Image: Portrait of James Keir and his granddaughter.

Image from: Birmingham Museums and Art Gallery

Day’s problems with his two ‘experimental’ potential wives arose from his belief that he could impose his own ideas and values on them. A different approach was to use a girl’s natural curiosity as the instrument of her education. About 1805, James Keir, Lunar Society member, chemist and metallurgist, wrote a work entitled Dialogues on Chemistry Between a Father and his Daughter , for the benefit of his daughter, Amelia. Amelia would have been about 25 by this time, so the sizeable work (over 300 pages) was perhaps based on conversations and informal lessons between them when she was younger. The work, which never seems to have been published, is in two parts. Part I takes the form of a dialogue between Amelia and her father. Amelia complains that the chemistry books are “full of hard words”, especially her father’s well-known Dictionary of Chemistry.
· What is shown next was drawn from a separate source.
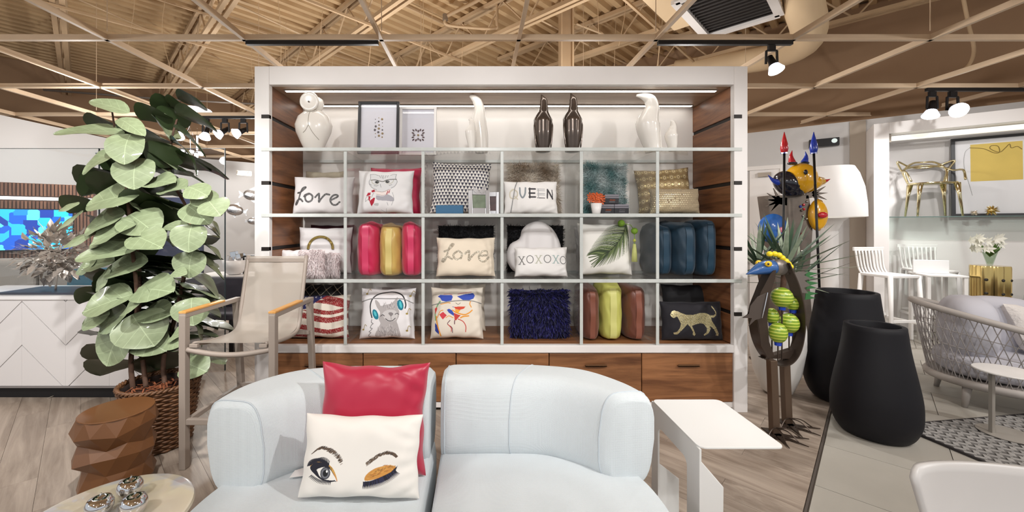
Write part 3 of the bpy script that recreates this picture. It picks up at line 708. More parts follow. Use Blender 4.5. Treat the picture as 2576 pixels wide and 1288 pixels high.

He replies: “My Dictionary was not written for such little girls as you, but for persons who know as much or more than myself.” Amelia observes that in that case it would be better if he wrote a book for “ignorant persons like me”, and her father agrees, suggesting that if their conversations are written down, “Then all these Conversations will make a book on Chemistry for Boys and Girls, or even perhaps for such grown up Gentlemen and Ladies, as may be, however accomplished in other things, Boys and Girls in Chemistry”.

In the questions and answers which follow, the basic precepts of chemistry are explained using everyday examples to get the ideas across. Part II “The Chemical History of Substances” deals in detail with such subjects as oxygen, the chemical properties of air, combustible substances, alkalis, earths, and so on, and would give any young person reading it a solid grounding in chemistry.